Super Bowl generates record revenues for Phoenix hotels

Visit Phoenix Feb. 17, 2015

In addition to being the most-watched televised event of all time, Super Bowl XLIX generated unprecedented revenues for metropolitan Phoenix’s hotel industry. According to Smith Travel Research, revenue per available room (RevPAR), a key indicator of hotel performance, spiked at $324.87 for metro Phoenix on Jan. 31, the day before the Super Bowl. That’s the highest RevPAR ever recorded for metro Phoenix’s hotels for a single day, and represents a 318-percent increase over the same day in 2014.

Super Bowl Sunday saw a similar surge in RevPAR, at $320.55, a whopping 410 percent increase over the same day a year ago.

For the Super Bowl and the three days leading up it, RevPAR in metro Phoenix more than tripled from the same four-day period in 2014.

Super Bowl XLIX is now responsible for the three highest revenue performances in metro Phoenix history — and four of the top 10. (In all, metro Phoenix owes eight of its top 10 RevPAR showings to the NFL’s signature event, as four others occurred when the Arizona hosted the Super Bowl in 2008.)

“The Super Bowl’s power to generate revenue for our hotel industry is historically unrivaled, but this year’s game exceeded our expectations,” said Michael Mooney, executive vice president and chief operating officer for Visit Phoenix. “And the positive impact was felt across eight hotel submarkets in the metro area.”

The 2015 Super Bowl also boosted occupancy rates.
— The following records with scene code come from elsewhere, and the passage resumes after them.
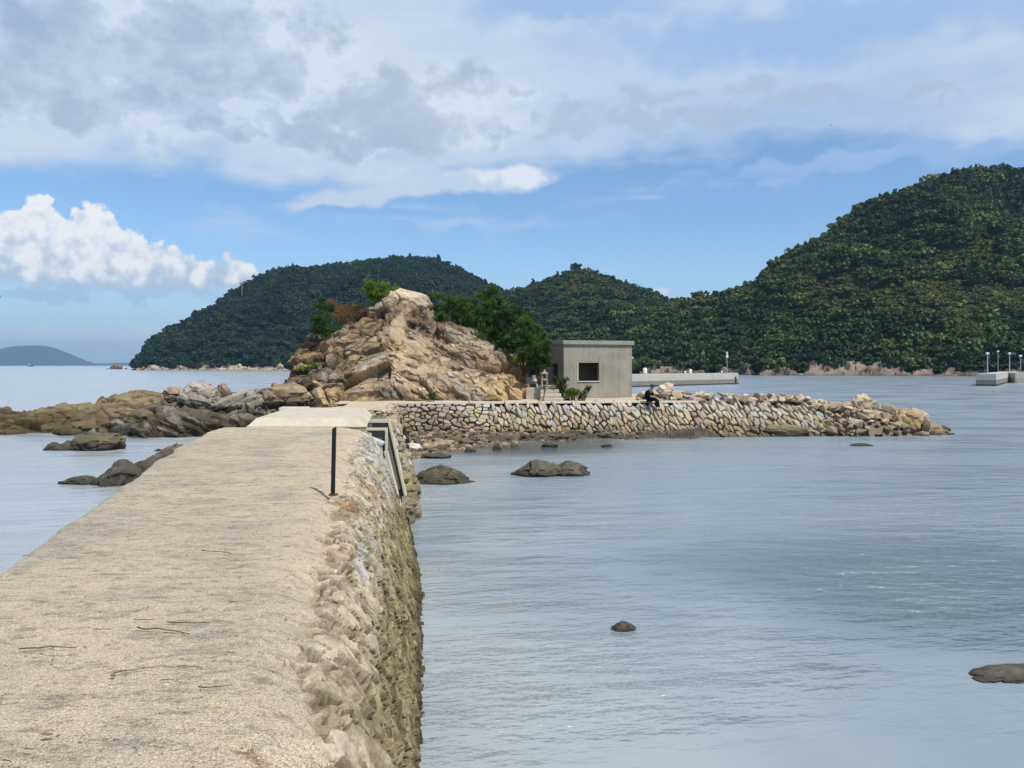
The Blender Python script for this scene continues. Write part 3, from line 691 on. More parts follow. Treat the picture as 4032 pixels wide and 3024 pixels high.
# the concrete top with a worn, rolled right-hand shoulder
def make_top():
    ys = [1.2]
    while ys[-1] < 18.5: ys.append(ys[-1] + .022 * (1 + (ys[-1] / 4.0) ** 1.5) * .8)
    ys = np.array(ys); ys[-1] = 18.52
    cols = np.concatenate([[-.06, -.045, -.02, -.006], np.linspace(0, .8, 70), np.linspace(.8, 1, 40)[1:], 1 + np.linspace(.006, .115, 12)])
    Yg, Tg = np.meshgrid(ys, cols, indexing='ij'); Yg = Yg.ravel(); Tg = Tg.ravel()
    e = np.stack([Yg / .6, Yg * 0, Yg * 0], 1); e2 = np.stack([Yg / .17, Yg * 0 + 3, Yg * 0], 1)
    L_ = iy(XL, Yg) + .07 * fbm(e + 40, 3, 3) + .02 * fbm(e2 + 9, 2, 4); R_ = iy(XR, Yg) + .16 * fbm(e, 3, 7) + .05 * fbm(e2, 3, 8) - .02
    Wd = R_ - L_; tt = np.clip(Tg, 0, 1); X = L_ + Wd * tt; Z = iy(ZT, Yg) + 0.0
    P0 = np.stack([X, Yg, X * 0], 1)
    Z = Z + .018 * fbm(P0 / 1.3, 3, 20) + .004 * fbm(P0 / .12, 3, 21) + .0035 * fbm(P0 / .03, 2, 22)
    rr = np.clip((tt - .86) / .14, 0, 1); Z = Z - .075 * rr ** 2.2 + .012 * fbm(P0 / .08, 3, 25) * rr
    ll = np.clip((.03 - tt) / .03, 0, 1); Z = Z - .03 * ll ** 2
    ov = np.clip(Tg - 1, 0, None) / .115; X = X + ov * .26 * (1 + .3 * fbm(e * 2, 3, 17)); Z = Z - ov ** 1.35 * .30 * (1 + .35 * fbm(e * 1.5 + 5, 3, 18)) + .03 * ov * fbm(P0 / .10, 3, 26)
    un = np.clip(-Tg, 0, None) / .06; X = X - un * .1; Z = Z - un * 1.4
    # the broken-off stub hole and its rust
    hp = at(243, 746, 2.39); d = np.hypot((X - hp.x) / .042, (Yg - hp.y) / .020); Z = Z - .07 * sstep(1.15 - d, 0, .6)
    P = np.stack([X, Yg, Z], 1)
    def rspot(u, v, rx, ry, z=2.4, sk=0):
        q = at(u, v, z); xx = X - q.x; return sstep(1.2 - np.hypot((xx) / rx, (Yg - q.y + sk * xx) / ry) + .5 * fbm(P / .06, 3, 61), .1, .9)
    rust = np.maximum.reduce([rspot(243, 747, .065, .035), rspot(258, 752, .09, .05, sk=.4), rspot(273, 764, .05, .05), rspot(333, 497, .12, .28), rspot(341, 505, .10, .5, sk=2.)])
    fade = sstep(ov, .05, .8)
    return mesh_np("walkway", P, grid_quads(len(ys), len(cols)), smooth=True, extra={'rust': rust, 'edge': np.clip((tt - .70) / .3, 0, 1), 'side': fade})
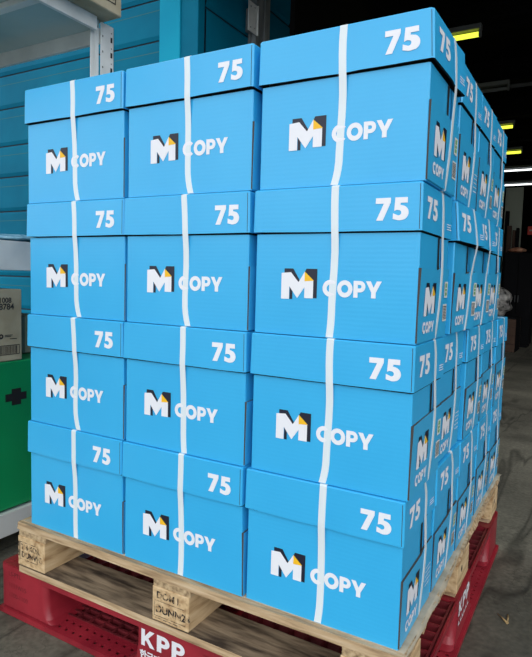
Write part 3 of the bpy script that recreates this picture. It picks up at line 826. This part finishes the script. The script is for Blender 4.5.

Occupancy at metro Phoenix hotels for Jan. 31 was 95.7 percent, the seventh-highest on record.

For the four days leading up to and including the Super Bowl — Thursday through Sunday — occupancy at metro Phoenix hotels was 91.5 percent. That’s 40 percent higher than the same period in 2014.

The Central Phoenix submarket, which includes downtown Phoenix hotels, posted the highest occupancy rates in the metro area during Super Bowl week, topping out at 98 percent on Jan. 31.

“Occupancy rates were higher in downtown Phoenix than they were for the Super Bowl in 2008, even though that submarket has 2,000 more rooms than it did back then,” Mooney said. “That’s a testament to the Super Bowl activity that was centered downtown, including Super Bowl Central fan campus and the NFL Experience theme park.”